Ayer, en El Molinón, durante 90 minutos se apretaron los dientes y se contuvo el aliento. Se vivieron las mismas sensaciones que cuatro temporadas atrás experimentaban los seguidores de un Celta que en muy poco tiempo ha pasado de la angustia al delirio.
Aunque a toro pasado lograr la clasificación para la Europa League pueda parecer el escenario natural del equipo, no se debe perder la perspectiva. Los vigueses partían este año con un presupuesto contenido, por el camino se quedaron con los centrales justos, el capitán y el hombre que equilibraba el centro del campo -y por lo tanto permitía subir al ataque como si no hubiese un mañana- se quitó la camiseta celeste en el mes de enero, y la Copa del Rey, tan bonita como agotadora, pasó factura.
Un buen puñado de circunstancias a las que los celestes supieron reponerse a base de recorrer kilómetros, de encomendarse a la genialidad de sus atacantes, de hacer gala de la solidaridad más absoluta y de convivir en un vestuario en el que los malos gestos no tienen cabida.

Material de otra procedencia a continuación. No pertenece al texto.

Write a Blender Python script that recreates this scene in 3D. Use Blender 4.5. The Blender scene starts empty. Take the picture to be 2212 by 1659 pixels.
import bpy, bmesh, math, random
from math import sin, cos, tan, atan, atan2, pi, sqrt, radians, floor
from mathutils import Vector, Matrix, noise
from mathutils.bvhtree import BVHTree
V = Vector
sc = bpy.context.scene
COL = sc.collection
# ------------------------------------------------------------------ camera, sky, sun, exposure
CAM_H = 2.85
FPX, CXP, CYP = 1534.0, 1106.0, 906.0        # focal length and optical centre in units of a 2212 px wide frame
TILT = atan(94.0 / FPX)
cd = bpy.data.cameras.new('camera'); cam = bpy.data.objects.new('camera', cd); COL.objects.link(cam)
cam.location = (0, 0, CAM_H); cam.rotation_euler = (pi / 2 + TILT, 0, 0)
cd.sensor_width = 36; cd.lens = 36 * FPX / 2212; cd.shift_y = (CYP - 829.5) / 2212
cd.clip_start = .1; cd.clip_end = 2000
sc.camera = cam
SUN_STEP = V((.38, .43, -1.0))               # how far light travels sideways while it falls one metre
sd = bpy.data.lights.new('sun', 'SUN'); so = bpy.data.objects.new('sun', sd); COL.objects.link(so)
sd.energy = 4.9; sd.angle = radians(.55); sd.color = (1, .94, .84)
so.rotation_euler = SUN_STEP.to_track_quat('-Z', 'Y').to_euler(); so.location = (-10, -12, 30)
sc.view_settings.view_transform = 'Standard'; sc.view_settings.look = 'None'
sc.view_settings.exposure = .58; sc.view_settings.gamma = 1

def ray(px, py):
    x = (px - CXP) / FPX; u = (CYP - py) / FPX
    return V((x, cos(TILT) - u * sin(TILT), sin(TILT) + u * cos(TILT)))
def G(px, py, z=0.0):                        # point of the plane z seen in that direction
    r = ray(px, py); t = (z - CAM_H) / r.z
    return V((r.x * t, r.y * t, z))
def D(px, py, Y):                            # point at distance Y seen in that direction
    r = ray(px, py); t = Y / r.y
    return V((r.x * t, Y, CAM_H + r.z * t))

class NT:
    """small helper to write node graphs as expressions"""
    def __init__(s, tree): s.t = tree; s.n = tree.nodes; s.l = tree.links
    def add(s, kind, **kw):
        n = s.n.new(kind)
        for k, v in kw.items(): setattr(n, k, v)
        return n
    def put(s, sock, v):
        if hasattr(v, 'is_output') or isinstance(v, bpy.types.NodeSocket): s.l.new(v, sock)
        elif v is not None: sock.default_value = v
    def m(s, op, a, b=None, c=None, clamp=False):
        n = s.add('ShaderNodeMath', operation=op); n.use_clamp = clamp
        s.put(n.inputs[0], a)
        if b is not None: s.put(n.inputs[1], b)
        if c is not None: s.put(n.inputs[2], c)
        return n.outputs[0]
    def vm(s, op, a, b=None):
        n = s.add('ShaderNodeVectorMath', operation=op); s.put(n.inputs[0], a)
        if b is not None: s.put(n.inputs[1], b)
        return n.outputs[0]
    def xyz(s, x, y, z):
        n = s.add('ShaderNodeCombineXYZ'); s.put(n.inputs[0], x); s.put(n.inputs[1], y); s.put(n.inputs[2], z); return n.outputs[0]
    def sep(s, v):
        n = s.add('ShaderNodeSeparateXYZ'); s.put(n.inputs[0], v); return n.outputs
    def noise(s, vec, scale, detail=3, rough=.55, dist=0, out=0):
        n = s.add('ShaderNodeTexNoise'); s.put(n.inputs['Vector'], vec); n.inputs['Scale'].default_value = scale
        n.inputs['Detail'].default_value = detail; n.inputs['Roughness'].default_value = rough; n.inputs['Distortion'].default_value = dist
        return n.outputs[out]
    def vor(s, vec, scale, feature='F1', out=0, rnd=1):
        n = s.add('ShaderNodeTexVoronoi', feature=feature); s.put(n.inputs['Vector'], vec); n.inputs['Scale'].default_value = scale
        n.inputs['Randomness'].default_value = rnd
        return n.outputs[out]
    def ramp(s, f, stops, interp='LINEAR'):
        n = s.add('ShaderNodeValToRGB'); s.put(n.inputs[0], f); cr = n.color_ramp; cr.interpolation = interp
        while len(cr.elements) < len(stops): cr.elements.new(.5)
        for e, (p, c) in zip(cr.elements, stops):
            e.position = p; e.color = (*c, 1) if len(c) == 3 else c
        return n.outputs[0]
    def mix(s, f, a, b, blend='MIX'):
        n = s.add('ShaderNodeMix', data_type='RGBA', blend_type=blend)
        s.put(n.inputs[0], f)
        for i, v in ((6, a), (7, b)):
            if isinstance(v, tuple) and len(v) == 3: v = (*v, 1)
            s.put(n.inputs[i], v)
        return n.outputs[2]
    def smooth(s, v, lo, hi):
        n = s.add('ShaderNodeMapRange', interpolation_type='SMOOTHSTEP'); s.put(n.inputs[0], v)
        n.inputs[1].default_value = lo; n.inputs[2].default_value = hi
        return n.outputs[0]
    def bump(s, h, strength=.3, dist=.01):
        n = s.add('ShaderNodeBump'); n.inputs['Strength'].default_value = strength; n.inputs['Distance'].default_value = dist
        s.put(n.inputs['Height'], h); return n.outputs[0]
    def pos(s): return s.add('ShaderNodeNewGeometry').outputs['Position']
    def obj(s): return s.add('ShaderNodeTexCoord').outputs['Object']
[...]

Y para completar la ecuación del éxito, la piedra clave: Eduardo Berizzo, el técnico que vive la camiseta y que es capaz de transmitir emoción, ese sentimiento que, al final, es la esencia del fútbol. El argentino, en su segundo año, ha conseguido honrar al balompié construyendo un grupo contagiado por su gusto por la pelota, por la osadía y por el juego alegre. Con su traje de tipo normal y su discurso cien por cien argentino ha transmitido sobre el césped, ha hecho vibrar a la afición y ha conducido a un equipo humilde a Europa. Quizás porque él y su cuerpo técnico exprimen como nadie las individualidades de sus jugadores, su potencial -la polivalencia de los tiempos de Torrecilla- para formar un todo que ha abierto de nuevo las puertas de Europa al Celta.